▸ **Set task**: Repeat the listing below word for word, stopping after the line that contains "bar', 'steel bar')".

—————

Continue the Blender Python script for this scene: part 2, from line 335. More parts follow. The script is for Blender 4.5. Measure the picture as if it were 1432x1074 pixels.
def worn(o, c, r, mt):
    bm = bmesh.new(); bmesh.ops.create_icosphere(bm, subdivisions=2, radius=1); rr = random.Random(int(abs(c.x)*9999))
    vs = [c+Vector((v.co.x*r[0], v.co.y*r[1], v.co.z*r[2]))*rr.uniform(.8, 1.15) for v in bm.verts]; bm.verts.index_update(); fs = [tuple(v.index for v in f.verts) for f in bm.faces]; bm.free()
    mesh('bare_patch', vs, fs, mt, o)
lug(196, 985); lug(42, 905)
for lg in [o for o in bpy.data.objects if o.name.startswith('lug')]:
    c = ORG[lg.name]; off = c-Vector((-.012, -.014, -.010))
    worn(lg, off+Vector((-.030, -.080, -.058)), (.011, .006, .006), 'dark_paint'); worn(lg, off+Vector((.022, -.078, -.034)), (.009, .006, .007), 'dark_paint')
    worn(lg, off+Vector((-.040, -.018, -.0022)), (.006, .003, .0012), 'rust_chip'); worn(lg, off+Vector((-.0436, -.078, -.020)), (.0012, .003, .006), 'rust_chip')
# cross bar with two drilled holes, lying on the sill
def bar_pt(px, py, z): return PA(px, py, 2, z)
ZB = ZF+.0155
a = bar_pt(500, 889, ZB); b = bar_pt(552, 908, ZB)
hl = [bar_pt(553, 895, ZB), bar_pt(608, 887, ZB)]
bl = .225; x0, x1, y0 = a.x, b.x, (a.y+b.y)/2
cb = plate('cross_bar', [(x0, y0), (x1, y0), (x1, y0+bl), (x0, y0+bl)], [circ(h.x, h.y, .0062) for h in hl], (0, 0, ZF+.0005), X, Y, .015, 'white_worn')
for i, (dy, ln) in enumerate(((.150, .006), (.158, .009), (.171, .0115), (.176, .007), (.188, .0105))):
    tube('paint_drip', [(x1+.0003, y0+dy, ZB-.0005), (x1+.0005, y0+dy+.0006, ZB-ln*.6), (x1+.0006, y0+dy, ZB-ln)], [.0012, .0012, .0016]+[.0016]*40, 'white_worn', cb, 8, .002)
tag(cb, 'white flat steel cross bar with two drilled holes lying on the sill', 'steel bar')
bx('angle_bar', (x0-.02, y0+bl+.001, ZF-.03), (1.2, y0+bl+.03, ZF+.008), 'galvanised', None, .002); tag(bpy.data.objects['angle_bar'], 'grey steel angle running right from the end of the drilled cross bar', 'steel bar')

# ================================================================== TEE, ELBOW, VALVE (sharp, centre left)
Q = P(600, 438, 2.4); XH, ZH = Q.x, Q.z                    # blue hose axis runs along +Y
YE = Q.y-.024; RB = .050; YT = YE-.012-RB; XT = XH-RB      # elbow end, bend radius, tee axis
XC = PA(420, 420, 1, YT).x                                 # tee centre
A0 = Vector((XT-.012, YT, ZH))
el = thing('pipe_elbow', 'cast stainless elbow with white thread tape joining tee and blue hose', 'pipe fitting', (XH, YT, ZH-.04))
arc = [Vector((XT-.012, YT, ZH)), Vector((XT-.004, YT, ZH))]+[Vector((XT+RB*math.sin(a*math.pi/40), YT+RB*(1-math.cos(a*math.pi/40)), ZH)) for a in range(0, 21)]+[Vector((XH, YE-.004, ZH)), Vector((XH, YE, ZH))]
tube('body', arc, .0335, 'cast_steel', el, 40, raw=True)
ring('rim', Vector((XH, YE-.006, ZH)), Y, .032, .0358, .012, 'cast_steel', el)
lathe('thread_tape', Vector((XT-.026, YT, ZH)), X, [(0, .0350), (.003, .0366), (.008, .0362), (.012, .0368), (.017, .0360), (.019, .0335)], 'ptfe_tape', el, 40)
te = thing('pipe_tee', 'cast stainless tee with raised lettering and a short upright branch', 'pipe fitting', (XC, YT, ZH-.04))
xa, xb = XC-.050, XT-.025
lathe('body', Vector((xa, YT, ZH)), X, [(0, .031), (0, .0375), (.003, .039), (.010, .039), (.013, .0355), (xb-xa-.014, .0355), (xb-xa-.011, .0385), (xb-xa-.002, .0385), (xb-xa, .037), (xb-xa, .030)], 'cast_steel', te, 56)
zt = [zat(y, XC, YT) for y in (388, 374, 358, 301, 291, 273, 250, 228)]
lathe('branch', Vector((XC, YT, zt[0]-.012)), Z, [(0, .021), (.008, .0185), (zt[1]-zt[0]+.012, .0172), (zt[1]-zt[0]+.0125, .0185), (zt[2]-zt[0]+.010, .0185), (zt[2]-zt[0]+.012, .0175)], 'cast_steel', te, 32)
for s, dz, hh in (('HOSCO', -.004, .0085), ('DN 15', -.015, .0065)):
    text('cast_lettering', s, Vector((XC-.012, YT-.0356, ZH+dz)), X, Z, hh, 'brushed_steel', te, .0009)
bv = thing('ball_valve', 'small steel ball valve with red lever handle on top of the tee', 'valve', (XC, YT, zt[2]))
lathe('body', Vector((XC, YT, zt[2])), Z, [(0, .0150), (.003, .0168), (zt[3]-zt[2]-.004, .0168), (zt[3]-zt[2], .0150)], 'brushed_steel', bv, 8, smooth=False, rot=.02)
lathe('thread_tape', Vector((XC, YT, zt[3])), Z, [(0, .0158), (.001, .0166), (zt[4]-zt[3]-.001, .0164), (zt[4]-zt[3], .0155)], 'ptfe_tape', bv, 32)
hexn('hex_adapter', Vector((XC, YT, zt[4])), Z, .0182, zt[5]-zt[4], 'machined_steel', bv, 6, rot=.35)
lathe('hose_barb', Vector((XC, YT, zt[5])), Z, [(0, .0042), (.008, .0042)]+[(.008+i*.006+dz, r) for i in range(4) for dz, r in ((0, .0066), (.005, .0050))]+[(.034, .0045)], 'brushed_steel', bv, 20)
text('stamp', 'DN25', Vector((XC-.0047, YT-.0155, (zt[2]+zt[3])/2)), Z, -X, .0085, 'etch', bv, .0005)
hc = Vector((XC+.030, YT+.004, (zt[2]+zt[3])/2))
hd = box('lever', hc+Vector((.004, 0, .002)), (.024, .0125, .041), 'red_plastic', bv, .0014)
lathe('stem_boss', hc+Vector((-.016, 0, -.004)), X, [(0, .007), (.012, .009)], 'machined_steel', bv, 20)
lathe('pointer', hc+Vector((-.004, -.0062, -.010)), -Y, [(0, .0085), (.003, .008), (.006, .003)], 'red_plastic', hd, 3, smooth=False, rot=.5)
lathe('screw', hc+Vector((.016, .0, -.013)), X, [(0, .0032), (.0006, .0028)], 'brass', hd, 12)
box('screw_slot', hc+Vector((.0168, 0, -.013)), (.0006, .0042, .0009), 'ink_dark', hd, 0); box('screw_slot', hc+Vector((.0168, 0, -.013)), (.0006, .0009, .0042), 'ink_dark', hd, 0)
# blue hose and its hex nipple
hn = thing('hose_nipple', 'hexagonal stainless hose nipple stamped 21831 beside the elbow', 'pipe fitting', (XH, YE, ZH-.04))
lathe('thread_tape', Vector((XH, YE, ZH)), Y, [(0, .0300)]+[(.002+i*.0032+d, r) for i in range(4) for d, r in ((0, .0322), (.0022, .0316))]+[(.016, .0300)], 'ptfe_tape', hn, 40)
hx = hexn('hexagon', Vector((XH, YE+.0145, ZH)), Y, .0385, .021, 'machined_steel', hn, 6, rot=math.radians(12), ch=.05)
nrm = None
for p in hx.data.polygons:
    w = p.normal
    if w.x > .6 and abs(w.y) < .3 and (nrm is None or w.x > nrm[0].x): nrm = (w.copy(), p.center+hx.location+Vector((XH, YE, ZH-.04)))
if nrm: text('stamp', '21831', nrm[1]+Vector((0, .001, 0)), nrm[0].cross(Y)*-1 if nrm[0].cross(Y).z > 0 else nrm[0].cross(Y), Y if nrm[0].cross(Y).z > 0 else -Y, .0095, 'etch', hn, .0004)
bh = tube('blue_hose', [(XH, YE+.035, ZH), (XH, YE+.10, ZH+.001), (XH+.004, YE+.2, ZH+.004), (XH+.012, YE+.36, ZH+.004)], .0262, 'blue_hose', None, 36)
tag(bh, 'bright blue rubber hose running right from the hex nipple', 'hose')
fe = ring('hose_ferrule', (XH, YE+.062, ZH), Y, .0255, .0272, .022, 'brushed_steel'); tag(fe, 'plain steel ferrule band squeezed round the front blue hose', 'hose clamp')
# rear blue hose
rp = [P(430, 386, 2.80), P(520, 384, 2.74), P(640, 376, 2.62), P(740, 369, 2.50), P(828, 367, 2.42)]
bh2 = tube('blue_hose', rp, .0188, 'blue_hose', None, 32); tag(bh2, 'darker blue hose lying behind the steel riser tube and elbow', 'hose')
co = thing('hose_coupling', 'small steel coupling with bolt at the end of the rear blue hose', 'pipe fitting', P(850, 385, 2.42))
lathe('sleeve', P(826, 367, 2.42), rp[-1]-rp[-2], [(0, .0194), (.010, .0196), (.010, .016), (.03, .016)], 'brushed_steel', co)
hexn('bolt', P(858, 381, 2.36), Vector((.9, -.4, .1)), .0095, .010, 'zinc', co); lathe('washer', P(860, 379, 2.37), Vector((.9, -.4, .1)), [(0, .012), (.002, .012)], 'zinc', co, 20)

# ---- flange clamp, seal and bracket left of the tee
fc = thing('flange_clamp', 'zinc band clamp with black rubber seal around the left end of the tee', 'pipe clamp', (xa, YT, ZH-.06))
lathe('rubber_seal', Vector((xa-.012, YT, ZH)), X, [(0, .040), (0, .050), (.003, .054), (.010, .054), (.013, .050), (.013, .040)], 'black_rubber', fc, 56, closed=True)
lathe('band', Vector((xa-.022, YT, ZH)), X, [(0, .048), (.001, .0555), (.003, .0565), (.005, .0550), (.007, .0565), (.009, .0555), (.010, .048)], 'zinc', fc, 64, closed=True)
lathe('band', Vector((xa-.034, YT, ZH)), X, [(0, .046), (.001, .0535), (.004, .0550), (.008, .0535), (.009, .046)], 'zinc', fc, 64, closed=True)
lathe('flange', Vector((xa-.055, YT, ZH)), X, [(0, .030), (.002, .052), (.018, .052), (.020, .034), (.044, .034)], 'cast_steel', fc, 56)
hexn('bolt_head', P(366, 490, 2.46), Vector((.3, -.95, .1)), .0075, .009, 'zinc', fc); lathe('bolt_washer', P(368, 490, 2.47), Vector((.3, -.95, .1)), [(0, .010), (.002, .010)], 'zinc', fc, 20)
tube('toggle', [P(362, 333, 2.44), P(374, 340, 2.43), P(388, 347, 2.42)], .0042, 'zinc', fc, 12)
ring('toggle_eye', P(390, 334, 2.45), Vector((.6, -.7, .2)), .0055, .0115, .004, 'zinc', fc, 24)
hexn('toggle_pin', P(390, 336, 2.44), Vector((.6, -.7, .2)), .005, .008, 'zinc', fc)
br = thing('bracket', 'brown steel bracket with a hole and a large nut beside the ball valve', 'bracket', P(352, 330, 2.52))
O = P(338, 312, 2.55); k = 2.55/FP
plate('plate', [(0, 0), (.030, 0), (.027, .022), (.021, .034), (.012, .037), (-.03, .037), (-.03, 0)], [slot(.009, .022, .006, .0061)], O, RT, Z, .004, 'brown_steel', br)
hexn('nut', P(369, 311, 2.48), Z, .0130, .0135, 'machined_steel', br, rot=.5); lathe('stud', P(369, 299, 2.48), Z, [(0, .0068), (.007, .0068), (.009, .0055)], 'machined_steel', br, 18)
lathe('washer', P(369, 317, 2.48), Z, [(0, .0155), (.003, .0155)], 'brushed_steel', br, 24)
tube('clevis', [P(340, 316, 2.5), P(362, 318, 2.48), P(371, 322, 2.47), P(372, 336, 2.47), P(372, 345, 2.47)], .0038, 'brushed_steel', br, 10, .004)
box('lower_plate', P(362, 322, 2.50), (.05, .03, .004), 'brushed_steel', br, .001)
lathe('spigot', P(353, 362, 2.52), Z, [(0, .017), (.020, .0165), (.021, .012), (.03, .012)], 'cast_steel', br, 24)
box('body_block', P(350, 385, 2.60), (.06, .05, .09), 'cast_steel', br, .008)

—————

▸ **Answer to this task**:
Continue the Blender Python script for this scene: part 2, from line 335. More parts follow. The script is for Blender 4.5. Measure the picture as if it were 1432x1074 pixels.
def worn(o, c, r, mt):
    bm = bmesh.new(); bmesh.ops.create_icosphere(bm, subdivisions=2, radius=1); rr = random.Random(int(abs(c.x)*9999))
    vs = [c+Vector((v.co.x*r[0], v.co.y*r[1], v.co.z*r[2]))*rr.uniform(.8, 1.15) for v in bm.verts]; bm.verts.index_update(); fs = [tuple(v.index for v in f.verts) for f in bm.faces]; bm.free()
    mesh('bare_patch', vs, fs, mt, o)
lug(196, 985); lug(42, 905)
for lg in [o for o in bpy.data.objects if o.name.startswith('lug')]:
    c = ORG[lg.name]; off = c-Vector((-.012, -.014, -.010))
    worn(lg, off+Vector((-.030, -.080, -.058)), (.011, .006, .006), 'dark_paint'); worn(lg, off+Vector((.022, -.078, -.034)), (.009, .006, .007), 'dark_paint')
    worn(lg, off+Vector((-.040, -.018, -.0022)), (.006, .003, .0012), 'rust_chip'); worn(lg, off+Vector((-.0436, -.078, -.020)), (.0012, .003, .006), 'rust_chip')
# cross bar with two drilled holes, lying on the sill
def bar_pt(px, py, z): return PA(px, py, 2, z)
ZB = ZF+.0155
a = bar_pt(500, 889, ZB); b = bar_pt(552, 908, ZB)
hl = [bar_pt(553, 895, ZB), bar_pt(608, 887, ZB)]
bl = .225; x0, x1, y0 = a.x, b.x, (a.y+b.y)/2
cb = plate('cross_bar', [(x0, y0), (x1, y0), (x1, y0+bl), (x0, y0+bl)], [circ(h.x, h.y, .0062) for h in hl], (0, 0, ZF+.0005), X, Y, .015, 'white_worn')
for i, (dy, ln) in enumerate(((.150, .006), (.158, .009), (.171, .0115), (.176, .007), (.188, .0105))):
    tube('paint_drip', [(x1+.0003, y0+dy, ZB-.0005), (x1+.0005, y0+dy+.0006, ZB-ln*.6), (x1+.0006, y0+dy, ZB-ln)], [.0012, .0012, .0016]+[.0016]*40, 'white_worn', cb, 8, .002)
tag(cb, 'white flat steel cross bar with two drilled holes lying on the sill', 'steel bar')
bx('angle_bar', (x0-.02, y0+bl+.001, ZF-.03), (1.2, y0+bl+.03, ZF+.008), 'galvanised', None, .002); tag(bpy.data.objects['angle_bar'], 'grey steel angle running right from the end of the drilled cross bar', 'steel bar')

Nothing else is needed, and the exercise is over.